Upon his marriage, Middlesex’s father gave him a marriage settlement of several estates to fund himself and his family. He bled those dry rather quickly, though, and made several attempts to reconcile with his father and brothers in hopes of convincing them to settle his debts for him.3 The Prince’s friend and sometime agent, George Bubb Dodington, began acting as an intermediary agent in these reconciliation negotiation. It was a delicate process, but in 1752 they came to something of an understanding. The duke paid of some of Middlesex’s debts, although father and son were never truly reconciled. Upon his father’s death in 1765, Middlesex became 2nd Duke of Dorset.
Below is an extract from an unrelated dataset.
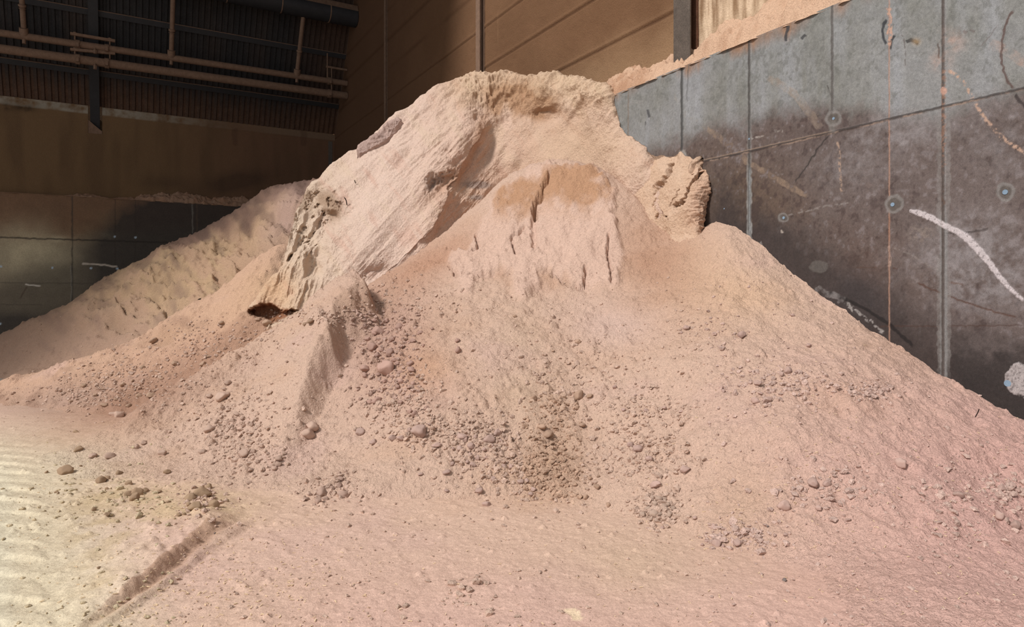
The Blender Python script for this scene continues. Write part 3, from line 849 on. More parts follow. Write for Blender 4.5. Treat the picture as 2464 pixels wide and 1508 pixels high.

He did not enjoy his new autonomous income for long, however: Middlesex died in 1769. And yet he lives on, albeit merely as a poor shade of himself, on this Tumblr.

1. Kelly, Jason M. The Society of Dilettanti: Archaeology and Identity in the British Enlightenment. New Haven: Yale University Press, 2009. p. 75

2. http://www.historyofparliamentonline.org/volume/1715-1754/member/sackville-charles-1711-69. Accessed June 3, 2015.

3. West, Robert. Inheritance: The Story of Knole and the Sackvilles. New York: Walker Books, 2010. Kindle edition, location 2037.